Pak E, yang juga sudah dua tahun menikah, mulai sakit kepala berat pada malam hari tetapi dia tidak percaya kalau penyebabnya adalah masalah kejiwaan. "Tidak ada masalah di rumah. Cinta saya kepada isteri masih sama seperti saat kami menikah. Dia segalanya," ceritanya. Namun, sakit kepalanya baru bisa hilang setahun kemudian setelah diakuinya bahwa, "Isteri betul-betul membuat saya jengkel; dia terus-terusan minta ini minta itu tanpa mau tahu berapa gaji saya." Setelah itu barulah dia bisa bicara dengan sang isteri soal kebiasaan boros itu.
Pak dan Ibu F sama-sama mengaku tidak lagi saling cinta, lalu menyakiti pasangan dengan berselingkuh demi menemukan "cinta sejati". Mereka tidak sadar bahwa begitu sama-sama mengaku sudah tidak lagi cinta, perkawinan mereka sebetulnya justru mulai membaik, bukannya malah berakhir.

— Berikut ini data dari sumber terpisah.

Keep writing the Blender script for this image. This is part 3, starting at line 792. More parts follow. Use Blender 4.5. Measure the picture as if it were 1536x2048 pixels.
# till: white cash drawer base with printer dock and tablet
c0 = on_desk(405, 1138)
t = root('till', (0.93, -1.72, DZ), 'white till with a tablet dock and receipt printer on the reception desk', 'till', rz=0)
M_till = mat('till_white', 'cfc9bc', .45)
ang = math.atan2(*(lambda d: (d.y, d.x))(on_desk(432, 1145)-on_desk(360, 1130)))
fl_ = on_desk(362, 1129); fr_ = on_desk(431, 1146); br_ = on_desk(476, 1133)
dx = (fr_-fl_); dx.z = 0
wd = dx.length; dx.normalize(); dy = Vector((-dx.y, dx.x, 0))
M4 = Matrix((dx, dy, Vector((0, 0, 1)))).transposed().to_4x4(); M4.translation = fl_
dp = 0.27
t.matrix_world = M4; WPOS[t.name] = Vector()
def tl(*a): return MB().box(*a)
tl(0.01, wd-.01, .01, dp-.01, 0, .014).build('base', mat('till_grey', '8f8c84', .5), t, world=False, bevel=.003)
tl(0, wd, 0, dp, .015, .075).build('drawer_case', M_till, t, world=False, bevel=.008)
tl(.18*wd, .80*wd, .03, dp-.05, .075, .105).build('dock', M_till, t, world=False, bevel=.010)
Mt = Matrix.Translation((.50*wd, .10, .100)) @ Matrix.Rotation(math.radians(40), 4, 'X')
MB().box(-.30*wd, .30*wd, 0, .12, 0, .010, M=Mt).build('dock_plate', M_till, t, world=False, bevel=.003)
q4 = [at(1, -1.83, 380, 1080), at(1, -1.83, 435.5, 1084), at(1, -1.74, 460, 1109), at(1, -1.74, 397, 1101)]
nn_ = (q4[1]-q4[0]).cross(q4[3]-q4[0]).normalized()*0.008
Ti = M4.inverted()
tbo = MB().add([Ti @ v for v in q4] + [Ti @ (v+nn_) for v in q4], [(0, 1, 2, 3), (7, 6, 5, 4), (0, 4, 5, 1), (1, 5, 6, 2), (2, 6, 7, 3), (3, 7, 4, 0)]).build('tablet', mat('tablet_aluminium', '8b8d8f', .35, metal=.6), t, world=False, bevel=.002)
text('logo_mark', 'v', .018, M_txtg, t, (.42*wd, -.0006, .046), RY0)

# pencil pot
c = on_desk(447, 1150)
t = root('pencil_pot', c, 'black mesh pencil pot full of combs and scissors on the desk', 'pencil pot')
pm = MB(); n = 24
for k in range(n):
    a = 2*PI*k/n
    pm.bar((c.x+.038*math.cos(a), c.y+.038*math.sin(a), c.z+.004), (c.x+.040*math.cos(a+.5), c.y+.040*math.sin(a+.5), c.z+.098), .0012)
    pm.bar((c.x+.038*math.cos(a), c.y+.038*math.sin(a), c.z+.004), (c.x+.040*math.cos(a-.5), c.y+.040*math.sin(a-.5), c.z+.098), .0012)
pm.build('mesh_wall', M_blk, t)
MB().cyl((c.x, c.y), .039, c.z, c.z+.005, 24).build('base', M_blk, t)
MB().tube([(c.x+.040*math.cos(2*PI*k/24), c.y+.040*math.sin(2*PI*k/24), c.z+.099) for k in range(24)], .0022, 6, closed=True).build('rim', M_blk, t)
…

Sekalipun pasangan yang bermasalah mengakui masa bulan madu sudah lewat, bahwa cinta mereka tidak lagi romantis dan bahwa mereka tetap berkomitmen untuk menjaga hubungan, mereka masih percaya dengan mitos di atas dan berusaha membuat hidup mereka bisa seperti itu.Â
"Kami memang sudah tidak saling cinta, tapi jika dengan kehendak yang kuat kami bersikap seolah-olah masih saling cinta, cinta yang romantis mungkin akan hadir lagi dalam kehidupan kami," begitu pemikiran mereka. Yang penting bagi pasangan seperti itu adalah kebersamaan.